▶
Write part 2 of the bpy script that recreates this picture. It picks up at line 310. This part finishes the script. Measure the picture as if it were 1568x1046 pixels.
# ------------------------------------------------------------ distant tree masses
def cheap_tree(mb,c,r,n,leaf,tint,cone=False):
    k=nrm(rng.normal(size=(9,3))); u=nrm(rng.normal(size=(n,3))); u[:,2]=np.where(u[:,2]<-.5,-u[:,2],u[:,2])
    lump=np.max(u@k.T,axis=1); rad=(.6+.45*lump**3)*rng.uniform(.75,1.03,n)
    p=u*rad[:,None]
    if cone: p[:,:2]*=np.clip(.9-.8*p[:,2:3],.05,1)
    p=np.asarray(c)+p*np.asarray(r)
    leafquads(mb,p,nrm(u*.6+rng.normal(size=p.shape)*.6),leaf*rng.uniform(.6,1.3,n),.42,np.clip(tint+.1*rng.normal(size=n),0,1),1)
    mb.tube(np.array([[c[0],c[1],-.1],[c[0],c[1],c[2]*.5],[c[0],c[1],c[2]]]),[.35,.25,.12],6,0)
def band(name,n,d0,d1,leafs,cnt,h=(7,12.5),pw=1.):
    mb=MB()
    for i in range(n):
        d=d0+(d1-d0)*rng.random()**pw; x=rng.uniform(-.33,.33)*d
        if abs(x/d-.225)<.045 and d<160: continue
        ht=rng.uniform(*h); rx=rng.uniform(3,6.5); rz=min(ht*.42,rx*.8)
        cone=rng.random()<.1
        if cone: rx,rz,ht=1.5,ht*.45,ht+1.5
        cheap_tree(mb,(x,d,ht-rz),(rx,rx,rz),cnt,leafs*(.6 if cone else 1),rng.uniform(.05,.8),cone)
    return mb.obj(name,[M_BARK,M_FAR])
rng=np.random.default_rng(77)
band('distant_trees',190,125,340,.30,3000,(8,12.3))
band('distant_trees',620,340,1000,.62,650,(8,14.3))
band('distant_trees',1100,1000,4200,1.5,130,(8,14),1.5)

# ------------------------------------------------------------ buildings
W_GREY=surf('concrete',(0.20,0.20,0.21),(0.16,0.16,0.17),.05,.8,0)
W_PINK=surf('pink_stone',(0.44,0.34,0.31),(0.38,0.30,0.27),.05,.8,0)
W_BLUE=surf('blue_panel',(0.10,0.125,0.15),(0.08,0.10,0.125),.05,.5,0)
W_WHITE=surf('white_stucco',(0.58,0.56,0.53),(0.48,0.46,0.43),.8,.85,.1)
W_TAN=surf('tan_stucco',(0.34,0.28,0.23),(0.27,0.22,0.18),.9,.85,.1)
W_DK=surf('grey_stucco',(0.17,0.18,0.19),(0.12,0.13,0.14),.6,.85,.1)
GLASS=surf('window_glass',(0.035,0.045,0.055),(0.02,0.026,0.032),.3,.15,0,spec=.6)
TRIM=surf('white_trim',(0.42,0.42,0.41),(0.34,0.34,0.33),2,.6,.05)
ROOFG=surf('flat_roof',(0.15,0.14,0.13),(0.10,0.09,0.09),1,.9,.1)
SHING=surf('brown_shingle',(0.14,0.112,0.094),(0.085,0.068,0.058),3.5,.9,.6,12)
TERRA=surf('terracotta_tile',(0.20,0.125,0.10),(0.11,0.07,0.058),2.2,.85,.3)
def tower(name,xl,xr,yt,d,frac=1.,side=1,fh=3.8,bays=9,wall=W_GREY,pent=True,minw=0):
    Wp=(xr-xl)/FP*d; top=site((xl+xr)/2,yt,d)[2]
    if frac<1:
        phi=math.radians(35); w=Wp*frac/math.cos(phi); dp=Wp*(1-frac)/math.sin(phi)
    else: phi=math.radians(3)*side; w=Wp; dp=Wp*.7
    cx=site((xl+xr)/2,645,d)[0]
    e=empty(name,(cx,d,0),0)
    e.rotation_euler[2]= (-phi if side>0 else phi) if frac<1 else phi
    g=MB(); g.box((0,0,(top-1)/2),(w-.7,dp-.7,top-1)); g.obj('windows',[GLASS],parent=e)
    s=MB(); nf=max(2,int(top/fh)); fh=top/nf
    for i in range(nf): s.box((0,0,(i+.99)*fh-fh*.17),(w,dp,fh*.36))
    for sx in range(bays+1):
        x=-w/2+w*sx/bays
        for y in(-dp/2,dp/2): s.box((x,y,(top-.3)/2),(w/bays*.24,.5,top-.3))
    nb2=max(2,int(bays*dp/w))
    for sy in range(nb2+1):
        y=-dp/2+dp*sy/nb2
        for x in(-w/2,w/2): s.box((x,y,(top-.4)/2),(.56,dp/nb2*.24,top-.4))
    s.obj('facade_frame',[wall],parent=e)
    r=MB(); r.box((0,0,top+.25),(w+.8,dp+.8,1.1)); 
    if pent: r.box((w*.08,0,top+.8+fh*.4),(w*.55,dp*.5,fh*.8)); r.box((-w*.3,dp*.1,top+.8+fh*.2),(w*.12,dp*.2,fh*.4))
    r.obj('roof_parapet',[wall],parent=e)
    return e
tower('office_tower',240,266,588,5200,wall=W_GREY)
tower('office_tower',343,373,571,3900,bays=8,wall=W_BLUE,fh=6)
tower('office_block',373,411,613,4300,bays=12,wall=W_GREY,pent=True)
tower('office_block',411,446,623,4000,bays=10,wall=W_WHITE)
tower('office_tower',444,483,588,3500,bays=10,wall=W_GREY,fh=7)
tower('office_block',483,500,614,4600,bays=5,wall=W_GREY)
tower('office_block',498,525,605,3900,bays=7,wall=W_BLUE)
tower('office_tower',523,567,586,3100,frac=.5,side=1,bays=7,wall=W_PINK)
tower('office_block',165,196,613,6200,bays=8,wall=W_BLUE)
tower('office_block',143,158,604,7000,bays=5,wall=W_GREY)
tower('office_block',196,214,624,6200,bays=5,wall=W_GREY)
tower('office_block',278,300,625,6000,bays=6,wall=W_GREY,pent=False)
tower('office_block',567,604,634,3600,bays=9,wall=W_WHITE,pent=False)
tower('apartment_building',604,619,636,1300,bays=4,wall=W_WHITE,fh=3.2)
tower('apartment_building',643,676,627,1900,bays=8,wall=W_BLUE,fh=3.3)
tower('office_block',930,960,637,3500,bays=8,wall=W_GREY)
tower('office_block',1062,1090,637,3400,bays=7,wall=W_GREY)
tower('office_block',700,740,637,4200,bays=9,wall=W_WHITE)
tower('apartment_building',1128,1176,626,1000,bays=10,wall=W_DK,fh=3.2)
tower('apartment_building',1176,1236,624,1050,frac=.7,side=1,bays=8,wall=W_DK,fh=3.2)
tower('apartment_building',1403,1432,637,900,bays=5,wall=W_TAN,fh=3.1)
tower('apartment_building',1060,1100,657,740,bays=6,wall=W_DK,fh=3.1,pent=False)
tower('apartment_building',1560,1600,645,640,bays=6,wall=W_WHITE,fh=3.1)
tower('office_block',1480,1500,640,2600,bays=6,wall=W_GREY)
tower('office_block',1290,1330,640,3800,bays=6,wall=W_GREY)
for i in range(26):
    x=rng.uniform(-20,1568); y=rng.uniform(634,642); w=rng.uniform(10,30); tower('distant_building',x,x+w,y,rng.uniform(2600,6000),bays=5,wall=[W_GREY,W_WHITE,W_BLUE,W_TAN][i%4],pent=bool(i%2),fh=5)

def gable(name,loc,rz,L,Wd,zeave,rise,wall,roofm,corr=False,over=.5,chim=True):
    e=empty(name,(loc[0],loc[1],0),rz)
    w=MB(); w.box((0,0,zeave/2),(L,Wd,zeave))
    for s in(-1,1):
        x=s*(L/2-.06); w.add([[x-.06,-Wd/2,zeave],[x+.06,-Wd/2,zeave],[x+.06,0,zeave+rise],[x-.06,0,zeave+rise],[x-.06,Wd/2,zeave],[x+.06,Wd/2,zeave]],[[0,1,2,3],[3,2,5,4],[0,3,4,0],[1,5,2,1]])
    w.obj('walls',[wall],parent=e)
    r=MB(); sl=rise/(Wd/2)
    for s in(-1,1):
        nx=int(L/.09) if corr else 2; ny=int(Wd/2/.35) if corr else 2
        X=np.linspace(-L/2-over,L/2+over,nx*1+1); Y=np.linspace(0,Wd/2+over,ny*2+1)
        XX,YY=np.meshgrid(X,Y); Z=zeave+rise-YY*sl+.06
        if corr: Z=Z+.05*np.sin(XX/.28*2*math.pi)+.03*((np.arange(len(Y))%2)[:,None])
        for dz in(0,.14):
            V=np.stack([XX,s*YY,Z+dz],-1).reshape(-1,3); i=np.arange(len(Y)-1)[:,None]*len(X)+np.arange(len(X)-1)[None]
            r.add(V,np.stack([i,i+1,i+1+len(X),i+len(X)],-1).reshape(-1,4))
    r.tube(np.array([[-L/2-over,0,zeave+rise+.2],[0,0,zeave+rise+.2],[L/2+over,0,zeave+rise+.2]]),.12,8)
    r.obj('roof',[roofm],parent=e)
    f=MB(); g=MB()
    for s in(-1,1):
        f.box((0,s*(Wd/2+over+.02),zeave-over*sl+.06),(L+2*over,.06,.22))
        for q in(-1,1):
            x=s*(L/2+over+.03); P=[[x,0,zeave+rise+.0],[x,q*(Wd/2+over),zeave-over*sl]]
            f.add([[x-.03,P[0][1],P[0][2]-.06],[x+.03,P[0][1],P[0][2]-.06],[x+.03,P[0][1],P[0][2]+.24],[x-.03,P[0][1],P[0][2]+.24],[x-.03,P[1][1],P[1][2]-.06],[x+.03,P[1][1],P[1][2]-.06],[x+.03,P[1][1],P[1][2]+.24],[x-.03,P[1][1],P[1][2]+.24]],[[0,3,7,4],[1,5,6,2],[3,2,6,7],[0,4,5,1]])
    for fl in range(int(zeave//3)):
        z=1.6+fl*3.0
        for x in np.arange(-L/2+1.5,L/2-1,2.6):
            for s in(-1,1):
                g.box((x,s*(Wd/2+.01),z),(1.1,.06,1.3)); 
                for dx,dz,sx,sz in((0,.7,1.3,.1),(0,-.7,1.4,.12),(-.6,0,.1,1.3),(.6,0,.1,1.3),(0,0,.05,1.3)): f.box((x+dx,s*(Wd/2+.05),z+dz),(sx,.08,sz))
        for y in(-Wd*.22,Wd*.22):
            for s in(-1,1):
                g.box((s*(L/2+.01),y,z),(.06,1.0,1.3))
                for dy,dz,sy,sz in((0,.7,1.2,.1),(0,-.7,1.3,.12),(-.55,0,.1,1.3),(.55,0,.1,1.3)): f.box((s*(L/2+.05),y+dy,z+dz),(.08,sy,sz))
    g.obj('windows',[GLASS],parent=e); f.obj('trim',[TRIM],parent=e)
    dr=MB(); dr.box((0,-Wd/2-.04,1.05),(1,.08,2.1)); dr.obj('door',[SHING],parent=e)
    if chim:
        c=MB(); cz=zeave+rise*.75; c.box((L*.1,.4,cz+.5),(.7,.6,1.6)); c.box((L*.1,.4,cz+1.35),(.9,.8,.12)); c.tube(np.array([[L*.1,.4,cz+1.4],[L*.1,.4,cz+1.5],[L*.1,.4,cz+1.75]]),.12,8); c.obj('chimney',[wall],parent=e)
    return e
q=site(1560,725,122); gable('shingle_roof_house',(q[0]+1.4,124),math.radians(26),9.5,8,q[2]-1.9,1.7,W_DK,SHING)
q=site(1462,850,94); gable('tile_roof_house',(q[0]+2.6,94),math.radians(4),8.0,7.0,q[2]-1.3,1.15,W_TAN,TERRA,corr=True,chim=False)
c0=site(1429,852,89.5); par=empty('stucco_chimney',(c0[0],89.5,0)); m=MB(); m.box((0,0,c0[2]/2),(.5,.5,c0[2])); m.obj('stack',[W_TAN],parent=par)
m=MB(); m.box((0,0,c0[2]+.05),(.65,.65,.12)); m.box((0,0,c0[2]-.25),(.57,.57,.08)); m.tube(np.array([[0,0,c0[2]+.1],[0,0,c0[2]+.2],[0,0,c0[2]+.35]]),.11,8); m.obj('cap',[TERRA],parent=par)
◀
### Exercise prompt
Restate word for word only the lines running from the beginning of the data to the line holding "band('distant_trees',1100,1000,4200,1.5,130,(8,14),1.5)", both included.

### Complete response
Write part 2 of the bpy script that recreates this picture. It picks up at line 310. This part finishes the script. Measure the picture as if it were 1568x1046 pixels.
# ------------------------------------------------------------ distant tree masses
def cheap_tree(mb,c,r,n,leaf,tint,cone=False):
    k=nrm(rng.normal(size=(9,3))); u=nrm(rng.normal(size=(n,3))); u[:,2]=np.where(u[:,2]<-.5,-u[:,2],u[:,2])
    lump=np.max(u@k.T,axis=1); rad=(.6+.45*lump**3)*rng.uniform(.75,1.03,n)
    p=u*rad[:,None]
    if cone: p[:,:2]*=np.clip(.9-.8*p[:,2:3],.05,1)
    p=np.asarray(c)+p*np.asarray(r)
    leafquads(mb,p,nrm(u*.6+rng.normal(size=p.shape)*.6),leaf*rng.uniform(.6,1.3,n),.42,np.clip(tint+.1*rng.normal(size=n),0,1),1)
    mb.tube(np.array([[c[0],c[1],-.1],[c[0],c[1],c[2]*.5],[c[0],c[1],c[2]]]),[.35,.25,.12],6,0)
def band(name,n,d0,d1,leafs,cnt,h=(7,12.5),pw=1.):
    mb=MB()
    for i in range(n):
        d=d0+(d1-d0)*rng.random()**pw; x=rng.uniform(-.33,.33)*d
        if abs(x/d-.225)<.045 and d<160: continue
        ht=rng.uniform(*h); rx=rng.uniform(3,6.5); rz=min(ht*.42,rx*.8)
        cone=rng.random()<.1
        if cone: rx,rz,ht=1.5,ht*.45,ht+1.5
        cheap_tree(mb,(x,d,ht-rz),(rx,rx,rz),cnt,leafs*(.6 if cone else 1),rng.uniform(.05,.8),cone)
    return mb.obj(name,[M_BARK,M_FAR])
rng=np.random.default_rng(77)
band('distant_trees',190,125,340,.30,3000,(8,12.3))
band('distant_trees',620,340,1000,.62,650,(8,14.3))
band('distant_trees',1100,1000,4200,1.5,130,(8,14),1.5)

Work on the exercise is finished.